Advanced semiconductors — particularly logic chips at the most recent process nodes and the extreme-ultraviolet lithography tools used to make them — have emerged as the defining contested resource of the decade. A small number of firms, most prominently TSMC in Taiwan and ASML in the Netherlands, sit at chokepoints no state can quickly replicate. This has turned chip supply into a matter treated by many governments as closer to nuclear materials than to ordinary trade.
Geography of the chokepoint
Taiwan's centrality to leading-edge fabrication is the most discussed feature of the landscape, with knock-on implications for cross-strait tensions that the wiki does not attempt to adjudicate. The United States responded with the CHIPS and Science Act (2022) and successive rounds of export controls restricting advanced chip and tool sales to specified jurisdictions; allied governments adopted broadly similar measures. The European Union and Japan launched their own industrial programs.

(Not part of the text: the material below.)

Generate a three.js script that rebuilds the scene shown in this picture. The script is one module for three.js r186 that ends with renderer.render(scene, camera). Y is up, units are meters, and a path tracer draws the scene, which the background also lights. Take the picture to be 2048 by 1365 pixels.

Compute as contested abundance
From the abundance perspective, chips are the physical substrate of Compute Abundance — the pillar that makes modern AI, simulation, and design-space search tractable. A world in which compute is politically rationed is a world in which other abundances (drug discovery, climate modeling, robotics) are partially rationed too. The policy debate is therefore not only about military advantage but about who gets to build what, when.
Responses and limits
Responses include on-shoring fabs (slow, expensive, and still dependent on global tool and materials supply chains), diversifying packaging and mature-node capacity, investing in alternative architectures, and — on the open side — open-source hardware and RISC-V ecosystems. None removes the chokepoint quickly; all change the shape of the graph. See Rare Earth Geopolitics for an adjacent chokepoint story and Military Innovation Crossovers for the dual-use dimension.
Open questions
Whether export controls slow rival capability development by years or merely months, whether on-shoring produces genuinely resilient supply or politically comfortable redundancy, and whether a crisis around Taiwan can be deterred by economic interdependence alone are all actively contested. Reasonable analysts disagree; the wiki flags the disagreement rather than resolving it.